The building comprised a tall-pillared and pedimented portico, echoing the earlier building and fronting a long horizontal two-storey block parallel to Mount Road, but with a large garden and driveway setting it well back from the road. The main block with the public rooms was built by R.G. Patel & Co. The two wings, built by N.T. Patel & Co., perpendicular to the main block, provided six suites for married couples in the left and 21 bachelors' quarters, including one for the Secretary, on the right. Into these premises, the Club moved in April 1948.

Comfortable though it was here, a failing membership led to a decision to merge with the Adyar Club and acquire the Adyar Club's smaller but better located property on the river. And so the Branson Bagh clubhouse went on sale in 1962.

Eventually it was early-1963 before the sale was completed, Khivraj Chordia, a well-known financier from Sowcarpet, buying the property for Rs. 27 lakh. Meanwhile, even as the terms of the sale were being fulfilled, Chordia negotiated a sale with Esso for the bachelors' quarters and the eastern garden for around Rs. 11 lakh. He also got M/s. Veecumsees to purchase the western `Tennis Garden', 17 grounds in extent, for Rs. 5 lakh. And took over what was left when the Club moved to Adyar in 1963.

Khivraj Motors was developed next to the Esso property. The main block was rented to the Income Tax department. The Married Quarters became offices. And Veecumsee's developed the first multi-theatre cinema complex in India — the Safire. At the best of times, the main clubhouse could not be seen from Mount Road, the tree-lined driveway hiding it. So the picture from John Davis's collection accompanying today's Madrascapes is a little seen view of a yesteryear building. That building has now vanished, having been pulled down for high-rise a decade or so ago. All that survived when I last visited the area a year or so ago was the `Married Quarters' block.

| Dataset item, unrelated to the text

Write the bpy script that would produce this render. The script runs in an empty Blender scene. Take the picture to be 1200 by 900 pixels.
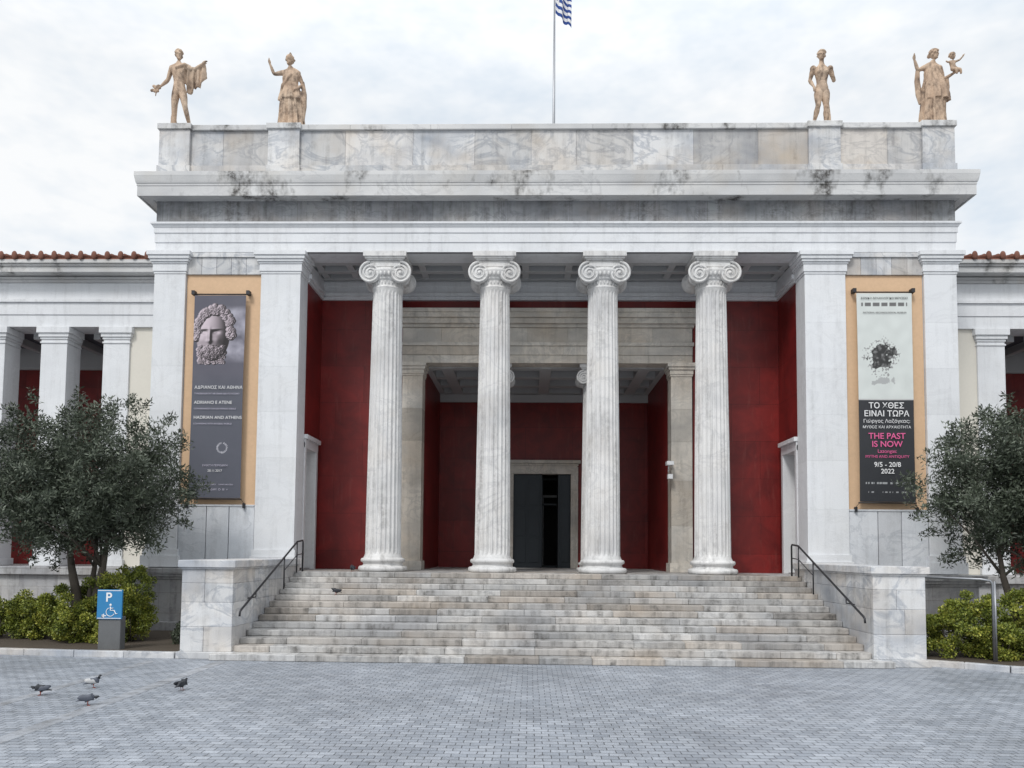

At that time the Safire Theatre complex was very much there. A once landmark building, it was derelict and dilapidated, awaiting the wreckers' hammers, the only reminder of its days of splendid filmfare a few cinema hoardings along one wall. It was a far cry from when it opened in 1964 with the widescreen Cleopatra and in later years screened some of the most successful films in Madras, like The Sound of Music, My Fair Lady and Lawrence of Arabia.

Built by Yeshwant Veecumsee on the tennis courts of what had been the Madras Club in its second avatar, the Safire Theatre complex was a path-breaker in the country. It was the first multiplex cinema hall in the country, hosting the wide screen Safire, seating around 1000, the medium-sized Emerald screening Hindi and Tamil films, and the 200-seater Blue Diamond showing `oldies' and second runs. The Blue Diamond also introduced a new concept in Indian cinema theatres, a popular feature abroad, namely, continuous screening. Your Rs. 2.50 ticket entitled you to stroll in and stroll out when you wanted, many spending a whole day in the theatre.

Apart from the plushly furbished theatres reflecting in their names the family's main business, there was an added attraction at the Safire complex, also reminding patrons of the lapidary connection, Nine Gems — succeeded by Navaratna — serving North Indian snacks and chaats, later, meals. With pioneering waitress services, it became the `in' place for the cinema-going young to `time pass'.

For over 25 years, the Safire complex was the place to go, but by the 1980s the writing was on the wall. With Cable TV keeping viewers at home, the crowds dwindled to almost nothing and the Veecumsees closed the complex down. In 1994, they sold it to the AIADMK — which promises a multi-storey building that will be as prominent a landmark the Safire was in its day. The question is who are going to occupy it apart from the Party. Will some of them also be the `in' places to be seen in, as the Safire once was?